● **EXERCISE BRIEF**
Reply with one number: the count of lines in the listing that contain the string "scene".

● **SOURCE DATA**
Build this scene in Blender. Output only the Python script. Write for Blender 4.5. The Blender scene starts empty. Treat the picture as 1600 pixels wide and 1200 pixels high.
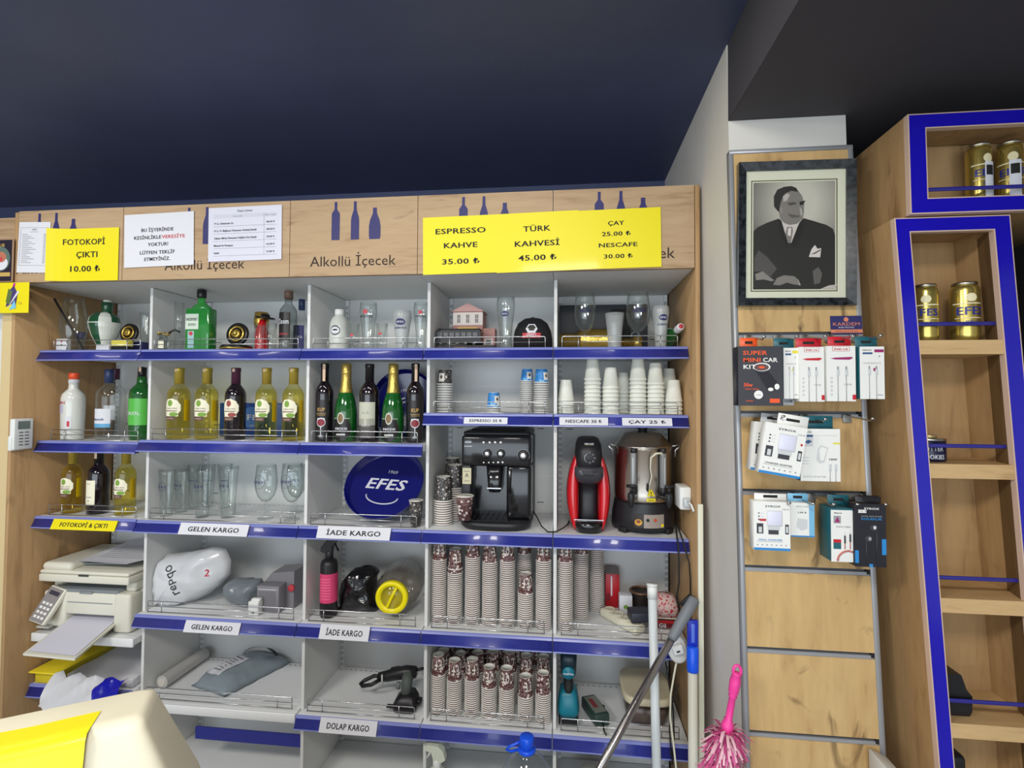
import bpy, bmesh, math, random
from mathutils import Vector, Matrix
random.seed(7)
PI = math.pi
sc = bpy.context.scene
COL = sc.collection
# ---------------------------------------------------------------- camera
F_PX = 778.8561
PITCH, YAW, ROLL = .0276, -.1079, .0052
CAM = Vector((1.7476, -1.8822, 1.69))
_fw = Vector((math.sin(YAW)*math.cos(PITCH), math.cos(YAW)*math.cos(PITCH), math.sin(PITCH)))
_r0 = Vector((math.cos(YAW), -math.sin(YAW), 0)); _u0 = _r0.cross(_fw)
CR = _r0*math.cos(ROLL) + _u0*math.sin(ROLL)
CU = -_r0*math.sin(ROLL) + _u0*math.cos(ROLL)
cd = bpy.data.cameras.new('camera'); cd.sensor_width = 36; cd.sensor_fit = 'HORIZONTAL'
cd.lens = F_PX/1600*36; cd.clip_start = .02
cam = bpy.data.objects.new('camera', cd); COL.objects.link(cam)
cam.matrix_world = Matrix(((CR.x, CU.x, -_fw.x, CAM.x), (CR.y, CU.y, -_fw.y, CAM.y), (CR.z, CU.z, -_fw.z, CAM.z), (0, 0, 0, 1)))
sc.camera = cam
# ---------------------------------------------------------------- view + light
sc.view_settings.view_transform = 'Standard'; sc.view_settings.look = 'None'
sc.view_settings.gamma = 1; sc.view_settings.use_curve_mapping = False
sc.view_settings.exposure = 0.10
sc.cycles.use_denoising = True
sc.cycles.max_bounces = 10; sc.cycles.transmission_bounces = 10; sc.cycles.transparent_max_bounces = 12
sc.cycles.caustics_reflective = False; sc.cycles.caustics_refractive = False
sc.cycles.sample_clamp_indirect = 4
w = bpy.data.worlds.new('world'); sc.world = w; w.use_nodes = True
w.node_tree.nodes['Background'].inputs[0].default_value = (.88, .92, 1, 1)
w.node_tree.nodes['Background'].inputs[1].default_value = .62
def area(name, loc, target, sx, sy, power, col):
    l = bpy.data.lights.new(name, 'AREA'); l.shape = 'RECTANGLE'; l.size = sx; l.size_y = sy; l.energy = power; l.color = col
    o = bpy.data.objects.new(name, l); COL.objects.link(o); o.location = loc
    o.rotation_euler = (Vector(target)-Vector(loc)).to_track_quat('-Z', 'Y').to_euler()
    return o
LAMP = (1, .955, .87)
area('ceiling_lamp_light', (.1, -2.20, 2.70), (.35, -1.55, 0), .6, .6, 50, LAMP)
area('ceiling_lamp_light', (1.7, -2.30, 2.70), (1.6, -1.6, 0), .6, .6, 43, LAMP)
area('tube_lamp_light', (1.32, -.72, 2.72), (1.32, -.72, 0), 1.1, .05, 5, LAMP)
area('tube_lamp_light', (-.35, -.72, 2.72), (-.35, -.72, 0), 1.1, .05, 5, LAMP)
area('shop_window_light', (.7, -5.2, 1.15), (1.0, 0, .7), 5.2, 2.2, 118, (.80, .91, 1))
# ---------------------------------------------------------------- pixel rays
def ray(u, v): return _fw*F_PX + CR*(u-800) - CU*(v-600)
def at(u, v, x=None, y=None, z=None):
    d = ray(u, v)
    t = (x-CAM.x)/d.x if x is not None else (y-CAM.y)/d.y if y is not None else (z-CAM.z)/d.z
    return CAM + d*t
def pr(p):
    q = Vector(p)-CAM; k = q.dot(_fw)
    return 800+F_PX*q.dot(CR)/k, 600-F_PX*q.dot(CU)/k
def span(u0, u1, vt, y, z):
    """x centre, width and height of something at depth y whose foot is at height z"""
    vb = pr((CAM.x, y, z))[1]
    a, b = at(u0, vb, y=y), at(u1, vb, y=y); t = at((u0+u1)/2, vt, y=y)
    x = (a.x+b.x)/2; k = (x-CAM.x)/(y-CAM.y)   # a round thing seen off-axis looks wider than it is
    return x, (b.x-a.x)/math.sqrt(1+k*k), t.z-z
# ---------------------------------------------------------------- materials
def lin(c):
    return tuple((x/255/12.92 if x/255 <= .04045 else ((x/255+.055)/1.055)**2.4) for x in c)
_mats = {}
def mat(name, rgb, rough=.5, metal=0., trans=0., coat=0., ior=1.45, alpha=1., emit=0., noise=0., nscale=40., sheen=0., spec=.5, bump=0., bscale=200.):
    if name in _mats: return _mats[name]
    m = bpy.data.materials.new(name); m.use_nodes = True; nt = m.node_tree; b = nt.nodes['Principled BSDF']
    c = (*lin(rgb), 1)
    b.inputs['Base Color'].default_value = c; b.inputs['Roughness'].default_value = rough; b.inputs['Metallic'].default_value = metal
    b.inputs['Transmission Weight'].default_value = trans; b.inputs['Coat Weight'].default_value = coat; b.inputs['IOR'].default_value = ior
    b.inputs['Coat Roughness'].default_value = .08
    b.inputs['Alpha'].default_value = alpha; b.inputs['Specular IOR Level'].default_value = spec
    if sheen: b.inputs['Sheen Weight'].default_value = sheen
    if emit: b.inputs['Emission Color'].default_value = c; b.inputs['Emission Strength'].default_value = emit
    if noise or bump:
        tc = nt.nodes.new('ShaderNodeTexCoord')
    if noise:
        n = nt.nodes.new('ShaderNodeTexNoise'); n.inputs['Scale'].default_value = nscale; n.inputs['Detail'].default_value = 4
        nt.links.new(tc.outputs['Object'], n.inputs['Vector'])
        r = nt.nodes.new('ShaderNodeValToRGB'); r.color_ramp.elements[0].position = .3; r.color_ramp.elements[1].position = .7
        r.color_ramp.elements[0].color = (*[x*(1-noise) for x in c[:3]], 1); r.color_ramp.elements[1].color = (*[min(1, x*(1+noise)) for x in c[:3]], 1)
        nt.links.new(n.outputs['Fac'], r.inputs['Fac']); nt.links.new(r.outputs['Color'], b.inputs['Base Color'])
    if bump:
        n = nt.nodes.new('ShaderNodeTexNoise'); n.inputs['Scale'].default_value = bscale; n.inputs['Detail'].default_value = 3
        nt.links.new(tc.outputs['Object'], n.inputs['Vector'])
        bp = nt.nodes.new('ShaderNodeBump'); bp.inputs['Strength'].default_value = bump; bp.inputs['Distance'].default_value = .01
        nt.links.new(n.outputs['Fac'], bp.inputs['Height']); nt.links.new(bp.outputs['Normal'], b.inputs['Normal'])
    _mats[name] = m
    return m
def wood(name, light, dark, stretch, knots=.5, kpos=.66):
    """pale oak board; stretch = noise scale along x, y, z (small = along the grain)"""
    m = bpy.data.materials.new(name); m.use_nodes = True; nt = m.node_tree; b = nt.nodes['Principled BSDF']; L = nt.links.new
    b.inputs['Roughness'].default_value = .55; b.inputs['Specular IOR Level'].default_value = .3
    tc = nt.nodes.new('ShaderNodeTexCoord'); mp = nt.nodes.new('ShaderNodeMapping'); mp.inputs['Scale'].default_value = stretch
    L(tc.outputs['Object'], mp.inputs['Vector'])
    n1 = nt.nodes.new('ShaderNodeTexNoise'); n1.inputs['Scale'].default_value = 1; n1.inputs['Detail'].default_value = 8; n1.inputs['Roughness'].default_value = .65; n1.inputs['Distortion'].default_value = .6
    L(mp.outputs['Vector'], n1.inputs['Vector'])
    n2 = nt.nodes.new('ShaderNodeTexNoise'); n2.inputs['Scale'].default_value = 6; n2.inputs['Detail'].default_value = 6
    L(mp.outputs['Vector'], n2.inputs['Vector'])
    mx = nt.nodes.new('ShaderNodeMath'); mx.operation = 'MULTIPLY_ADD'; mx.inputs[1].default_value = .35
    L(n2.outputs['Fac'], mx.inputs[0]); L(n1.outputs['Fac'], mx.inputs[2])
    r = nt.nodes.new('ShaderNodeValToRGB'); e = r.color_ramp.elements
    e[0].position = .42; e[0].color = (*lin(dark), 1); e[1].position = .92; e[1].color = (*lin(light), 1)
    mid = r.color_ramp.elements.new(.62); mid.color = (*lin([l*.72+d*.28 for l, d in zip(light, dark)]), 1)
    L(mx.outputs[0], r.inputs['Fac'])
    n3 = nt.nodes.new('ShaderNodeTexNoise'); n3.inputs['Scale'].default_value = 1.3; n3.inputs['Detail'].default_value = 3; n3.inputs['Distortion'].default_value = 1.2
    mp2 = nt.nodes.new('ShaderNodeMapping'); mp2.inputs['Scale'].default_value = [s*.45+3 for s in stretch]; mp2.inputs['Location'].default_value = (3.1, 1.7, 5.3)
    L(tc.outputs['Object'], mp2.inputs['Vector']); L(mp2.outputs['Vector'], n3.inputs['Vector'])
    k = nt.nodes.new('ShaderNodeValToRGB'); k.color_ramp.elements[0].position = kpos; k.color_ramp.elements[0].color = (0, 0, 0, 1)
    k.color_ramp.elements[1].position = kpos+.12; k.color_ramp.elements[1].color = (knots, knots, knots, 1)
    L(n3.outputs['Fac'], k.inputs['Fac'])
    mc = nt.nodes.new('ShaderNodeMix'); mc.data_type = 'RGBA'
    L(k.outputs['Color'], mc.inputs[0]); L(r.outputs['Color'], mc.inputs[6]); mc.inputs[7].default_value = (*lin([d*.6 for d in dark]), 1)
    L(mc.outputs[2], b.inputs['Base Color'])
    bp = nt.nodes.new('ShaderNodeBump'); bp.inputs['Strength'].default_value = .08; bp.inputs['Distance'].default_value = .004
    L(n1.outputs['Fac'], bp.inputs['Height']); L(bp.outputs['Normal'], b.inputs['Normal'])
    return m
def cup_print(name, base, dots, scale=55., thr=.32):
    """printed paper: pale dots and squiggles on a dark ground"""
    m = bpy.data.materials.new(name); m.use_nodes = True; nt = m.node_tree; b = nt.nodes['Principled BSDF']; L = nt.links.new
    b.inputs['Roughness'].default_value = .45
    tc = nt.nodes.new('ShaderNodeTexCoord')
    v = nt.nodes.new('ShaderNodeTexVoronoi'); v.inputs['Scale'].default_value = scale; L(tc.outputs['Object'], v.inputs['Vector'])
    r = nt.nodes.new('ShaderNodeValToRGB'); r.color_ramp.interpolation = 'CONSTANT'
    r.color_ramp.elements[0].color = (1, 1, 1, 1); r.color_ramp.elements[1].position = thr; r.color_ramp.elements[1].color = (0, 0, 0, 1)
    L(v.outputs['Distance'], r.inputs['Fac'])
    n = nt.nodes.new('ShaderNodeTexNoise'); n.inputs['Scale'].default_value = scale*.8; n.inputs['Detail'].default_value = 1; n.inputs['Distortion'].default_value = 2; L(tc.outputs['Object'], n.inputs['Vector'])
    r2 = nt.nodes.new('ShaderNodeValToRGB'); e = r2.color_ramp.elements
    e[0].position = .47; e[0].color = (0, 0, 0, 1); e[1].position = .53; e[1].color = (0, 0, 0, 1); md = e.new(.5); md.color = (.75, .75, .75, 1)
    L(n.outputs['Fac'], r2.inputs['Fac'])
    mx = nt.nodes.new('ShaderNodeMath'); mx.operation = 'MAXIMUM'; L(r.outputs['Color'], mx.inputs[0]); L(r2.outputs['Color'], mx.inputs[1])
    c = nt.nodes.new('ShaderNodeMix'); c.data_type = 'RGBA'; c.inputs[6].default_value = (*lin(base), 1); c.inputs[7].default_value = (*lin(dots), 1)
    L(mx.outputs[0], c.inputs[0]); L(c.outputs[2], b.inputs['Base Color'])
    return m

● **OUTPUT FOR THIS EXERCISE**
2